# GIVEN REQUEST
Repeat the material below exactly, line for line.

# STORED DATA
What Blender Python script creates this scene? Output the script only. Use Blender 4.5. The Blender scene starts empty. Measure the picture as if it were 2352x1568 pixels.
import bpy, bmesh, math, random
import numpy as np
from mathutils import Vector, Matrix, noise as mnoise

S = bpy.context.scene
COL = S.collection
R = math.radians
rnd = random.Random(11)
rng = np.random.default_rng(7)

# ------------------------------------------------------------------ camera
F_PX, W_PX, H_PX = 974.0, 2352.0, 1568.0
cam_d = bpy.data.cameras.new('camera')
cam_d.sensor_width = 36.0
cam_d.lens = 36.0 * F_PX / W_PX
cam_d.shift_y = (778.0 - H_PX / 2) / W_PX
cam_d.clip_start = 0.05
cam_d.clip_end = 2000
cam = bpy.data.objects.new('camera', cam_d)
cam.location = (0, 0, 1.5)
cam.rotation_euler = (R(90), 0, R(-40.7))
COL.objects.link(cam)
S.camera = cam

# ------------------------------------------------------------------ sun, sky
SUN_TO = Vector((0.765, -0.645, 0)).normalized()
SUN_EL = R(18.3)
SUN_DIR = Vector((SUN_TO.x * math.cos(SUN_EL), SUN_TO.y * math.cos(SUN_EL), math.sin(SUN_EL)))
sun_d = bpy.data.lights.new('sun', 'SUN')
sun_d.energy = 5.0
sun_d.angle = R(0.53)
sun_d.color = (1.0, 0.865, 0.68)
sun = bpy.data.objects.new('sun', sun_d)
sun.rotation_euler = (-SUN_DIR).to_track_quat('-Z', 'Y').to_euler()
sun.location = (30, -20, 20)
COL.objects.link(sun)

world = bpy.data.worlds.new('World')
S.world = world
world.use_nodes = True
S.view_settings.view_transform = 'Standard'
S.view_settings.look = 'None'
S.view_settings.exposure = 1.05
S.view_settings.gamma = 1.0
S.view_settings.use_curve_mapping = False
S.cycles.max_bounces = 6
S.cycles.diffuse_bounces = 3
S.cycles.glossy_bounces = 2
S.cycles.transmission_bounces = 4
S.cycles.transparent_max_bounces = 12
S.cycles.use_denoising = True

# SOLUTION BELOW
What Blender Python script creates this scene? Output the script only. Use Blender 4.5. The Blender scene starts empty. Measure the picture as if it were 2352x1568 pixels.
import bpy, bmesh, math, random
import numpy as np
from mathutils import Vector, Matrix, noise as mnoise

S = bpy.context.scene
COL = S.collection
R = math.radians
rnd = random.Random(11)
rng = np.random.default_rng(7)

# ------------------------------------------------------------------ camera
F_PX, W_PX, H_PX = 974.0, 2352.0, 1568.0
cam_d = bpy.data.cameras.new('camera')
cam_d.sensor_width = 36.0
cam_d.lens = 36.0 * F_PX / W_PX
cam_d.shift_y = (778.0 - H_PX / 2) / W_PX
cam_d.clip_start = 0.05
cam_d.clip_end = 2000
cam = bpy.data.objects.new('camera', cam_d)
cam.location = (0, 0, 1.5)
cam.rotation_euler = (R(90), 0, R(-40.7))
COL.objects.link(cam)
S.camera = cam

# ------------------------------------------------------------------ sun, sky
SUN_TO = Vector((0.765, -0.645, 0)).normalized()
SUN_EL = R(18.3)
SUN_DIR = Vector((SUN_TO.x * math.cos(SUN_EL), SUN_TO.y * math.cos(SUN_EL), math.sin(SUN_EL)))
sun_d = bpy.data.lights.new('sun', 'SUN')
sun_d.energy = 5.0
sun_d.angle = R(0.53)
sun_d.color = (1.0, 0.865, 0.68)
sun = bpy.data.objects.new('sun', sun_d)
sun.rotation_euler = (-SUN_DIR).to_track_quat('-Z', 'Y').to_euler()
sun.location = (30, -20, 20)
COL.objects.link(sun)

world = bpy.data.worlds.new('World')
S.world = world
world.use_nodes = True
S.view_settings.view_transform = 'Standard'
S.view_settings.look = 'None'
S.view_settings.exposure = 1.05
S.view_settings.gamma = 1.0
S.view_settings.use_curve_mapping = False
S.cycles.max_bounces = 6
S.cycles.diffuse_bounces = 3
S.cycles.glossy_bounces = 2
S.cycles.transmission_bounces = 4
S.cycles.transparent_max_bounces = 12
S.cycles.use_denoising = True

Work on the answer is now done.